If you're a shareholder of manufacturing platform Xometry (XMTR -0.54%), restaurant company Portillo's (PTLO 1.74%), or enterprise education business Udemy (UDMY 0.89%), it's been a rough first half of 2024. All three of these stocks are down and among the worst performing stocks on the market.
What's more is that S&P 500 is enjoying a stellar first half of the year. Therefore, the respective drops of 67%, 41%, and 42% for Xometry, Portillo's, and Udemy look pretty bad in comparison to the nearly 16% gain for the S&P 500.
However, I don't believe shareholders should despair. To the contrary, I think Xometry, Portillo's, and Udemy could be in for a much better time in the back half of 2024. And even if these stocks fail to gain this year, they're still poised for better returns over the long haul. Here's why.
1. Xometry
Xometry is a digital platform that connects manufacturing shops with businesses that need work done. And it can be a winner because of its technology and the size of its market opportunity.
When a business outsources manufacturing, it needs the process to be fast. With Xometry's platform, businesses can upload schematics for what they need done.
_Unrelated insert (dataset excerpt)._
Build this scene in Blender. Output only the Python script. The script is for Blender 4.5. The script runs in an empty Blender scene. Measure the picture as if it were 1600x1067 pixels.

And Xometry's artificial intelligence (AI) software analyzes the job and provides instant pricing -- how's that for fast? It also offers software to the manufacturing shops to assist getting the job done.
I'm personally not a Xometry customer so I can't provide first-hand insight into the user experience. Therefore, I look for clues as to whether businesses like using it. Here's one data point to consider: Xometry has nearly 60,000 active buyers as of the first quarter of 2024. That's more than one of its top competitors, Protolabs.
However, Protolabs was founded way back in 1999 whereas Xometry only started in 2013. Considering Xometry is much younger and already has the larger customer base, I'd say this suggests that its customers like the platform's technology.
Xometry points out that the manufacturing space is a $2 trillion opportunity. Realistically, however, the company won't address the entire market. But considering its trailing-12-month revenue is less than $500 million, even addressing a fraction of its market would provide plenty of upside opportunity for the business. And if its technology is truly good enough to attract new customers, then it's reasonable to expect long-term growth from this small-cap stock.
2. Portillo's
Restaurant stock Portillo's has dropped so much that shares now trade at an inexpensive price-to-trailing-sales ratio of 1. For perspective, the valuation of Darden Restaurants is double this and the valuation of Texas Roadhouse is triple.
PTLO PS Ratio data by YCharts
If Portillo's were a bad business with bad prospects, then investors shouldn't buy the stock no matter how cheap it is. But this doesn't seem to be the case at all. To the contrary, I believe Portillo's is a great business with a compelling growth opportunity.
The average Portillo's location does $9 million in sales volume annually -- that's more than top restaurant company Texas Roadhouse. And because its restaurants have such high sales volume, the company is easily profitable. Portillo's had an operating margin of 6% in the first quarter of 2024, which isn't bad for a restaurant company.
Regarding its opportunity, Portillo's only had 86 locations as of May 7. But the company expects to grow its number of locations by 12% to 15% annually for the foreseeable future, which is a compelling upside opportunity for a profitable company and a cheap stock.
3. Udemy
Anyone can go to Udemy's education platform to learn. But increasingly, businesses are subscribing to the platform to provide their workers with resources to learn new skills without fussing over official degrees. In the first quarter of 2024, 60% of Udemy's revenue was from its Udemy Business segment, showing that this is the core business now.
I believe that this is a special situation. Many investors might not be attracted to Udemy after looking at the surface numbers. But there are signs that better numbers are ahead.
For starters, Udemy's Q1 revenue was only up 12% year over year. But revenue for the Udemy Business segment was up a whopping 24%. Moreover, the gross profit margin for this segment was 72% compared to a gross margin of only 61% for the overall business.
In other words, Udemy Business is more profitable than the consumer side of its platform. And because it's faster-growing, the company's profits could look better in coming years. For perspective, it had a Q1 net loss of $18 million, which isn't great.
Udemy could be a profitable business as its subscription enterprise product continues growing. But it will likely become profitable for another reason as well. Historically, the platform has paid its independent instructors 25% of its subscription revenue. But as of Jan. 1, it's only paying 20% and it plans to drop it down to 15% by 2026. By paying out less, its margins should improve dramatically.
Once investors see that Udemy is capable of growth and profits, I believe the stock will start performing better. And since the platform just changed its payout structure, the turnaround could begin later in 2024.
As a closing caveat, six months is too short of a time frame to predict stock performances with any degree of certainty. So I can't guarantee that Xometry, Portillo's, and Udemy will perform better in the back half of the year. But with all three, I see a promising future ahead. And for that reason, I believe each will achieve better returns in the future.